The only thing you should be putting in the bottom of the pot is a pot shard or a larger pebble. You want something large enough to sit over the drainage hole and prevent soil from running out but not so big that it prevents water from draining.

5. Stop Putting Rubbing Alcohol on Your Plants

This is often advised when dealing with pests such as scale or to control fungus gnats. It usually goes something along the lines of “wipe the leaves down with a cotton swab soaked in alcohol” or “pour alcohol into the soil”.

Woman pouring something into watering can from brown glass bottle
Stop! Put the bottle down, lady!

Doing either of these can kill your plant.

Even if it doesn’t kill the plant, you’re adding more stress to an already struggling houseplant.

Alcohol is incredibly drying; this is why we avoid using hair and skin products that contain alcohol – it messes with our natural acid mantle and can cause irritation. The same applies when you’re wiping down your plant with alcohol.

And pouring alcohol directly into the soil is a great way to burn your plant’s roots, causing severe damage.

Leave the rubbing alcohol in the first aid kit where it belongs.

6. Stop Putting Succulents in Terrariums

Hands shown assembling a succulent terrarium
Look at all the potting soil, it’s a recipe for dead succulents.

Succulents naturally grow in some of the toughest weather out there. You’ll find them growing low to the ground, baked by the sun overhead in arid deserts. Or you can find them clinging to a rock on the side of a windy mountain.

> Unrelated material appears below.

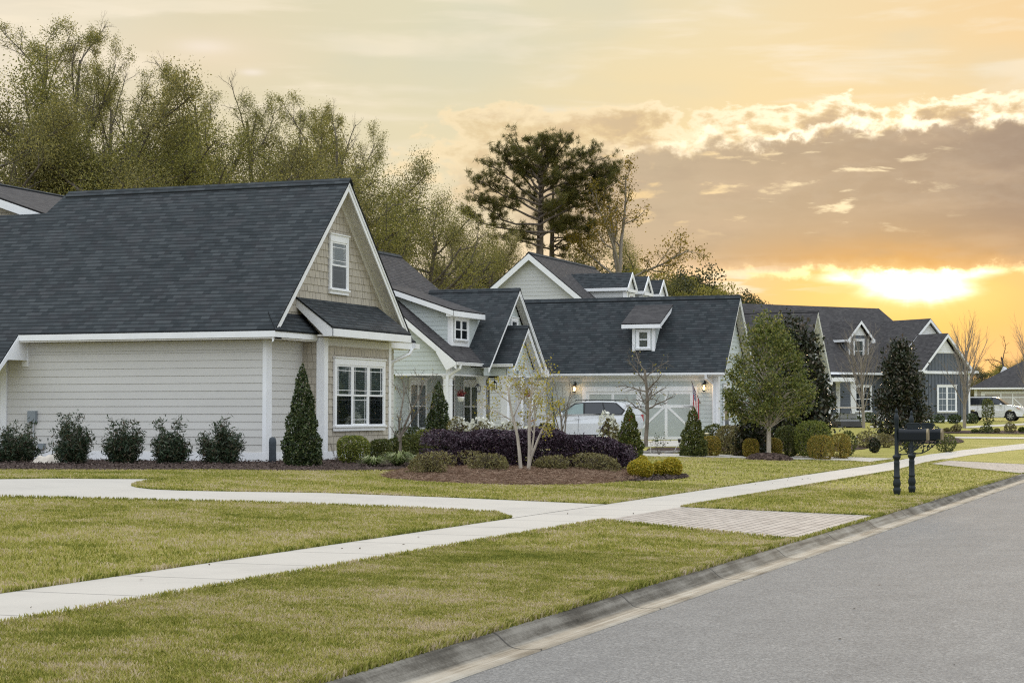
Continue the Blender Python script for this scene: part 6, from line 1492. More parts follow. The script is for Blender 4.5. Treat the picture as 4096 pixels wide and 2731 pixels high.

They have adapted to growing in dry conditions, whether because of constant sun exposure or windy conditions that dry out the soil.

So, when you create your beautiful terrarium and populate it with the lovely pastels of a few succulents, you’re eventually going to be met with a rotten mess if you put a lid on it.

The moisture created in a closed terrarium will cause your succulents to rot and die.

The basic shape and nature of a terrarium hold moisture and humidity in a tiny microenvironment, even if you don’t make it a closed terrarium. Think about a succulent’s natural habitat, and you can see you’re creating a terrarium doomed to fail.

Succulent bowl

Instead of a terrarium, consider making a succulent dish. Use a wide, open container with low sides for better air exchange.

Spotting Bad Advice

Now that we’ve rid ourselves of some poor plant husbandry, going forward, how do you sort the good from the bad?

One of the easiest ways to spot terrible houseplant advice is to become knowledgeable about your plant’s natural habitat. Once you know how they flourish in the wild, it’s much easier to anticipate what they prefer in your home.

You want to mimic their natural home as closely as possible.

Then it becomes easier to sort out the good advice from the bad – for instance, the bit about planting succulents in a terrarium. If you know where succulents grow naturally, it’s easy to look at the humid environment of a terrarium and realize the two don’t mix.

Granted, this takes a little research and a bit more effort, but in the end, you will have a happy, healthy plant that grows into a mature specimen.

Now that we’ve successfully rooted out these bad houseplant practices, let’s all take a moment of silence in memory of the houseplants lost to them.